Short filmmaking is also growing in popularity among amateurs and enthusiasts, who are taking advantage of affordable equipment. "Prosumer" or semi-professional cameras now cost under USD$3,000, and free or low-cost software is widely available that is capable of video editing, post-production work and DVD authoring.


[edit] Very short films

Very short films are sometimes considered as a category of their own. They are the film equivalent of microfiction, like the 60 Word Story. The International Festival of Very Shorts is a festival based in Paris which shows only films less than three minutes long.

[edit] Other media

[edit] Internet

Such films can also be easily distributed via the Internet; Across the Hall, for example, was solely distributed on the Internet. Certain websites which encourage the submission of user-created short films, such as YouTube, BritFilms and Newgrounds have attracted large communities of artists and viewers, whereas sites such as BBC Film Network focus on showcasing curated British shorts.

[edit] Television

Shorts are occasionally broadcast as filler when a scheduled film's length cannot be conventionally fit in the standard broadcast schedule and the short is intended to fill in the remaining time of the timeslot.

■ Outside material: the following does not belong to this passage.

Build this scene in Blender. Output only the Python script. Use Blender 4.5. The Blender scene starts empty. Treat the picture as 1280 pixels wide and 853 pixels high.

By contast, Movieola is a Canadian cable channel devoted exclusively to shorts up to 40 minutes long. Another television station in Canada called Bite TV is trying to become the world's first user-generated television station, trying to get viewers to send in their videos.

[edit] Categories

The format has various sub-categories:

Short films can be classified based on storyline. There may be single, duo, triple or multi-version modes in picturizing a short film. Short films can be made to test new technologies and techniques.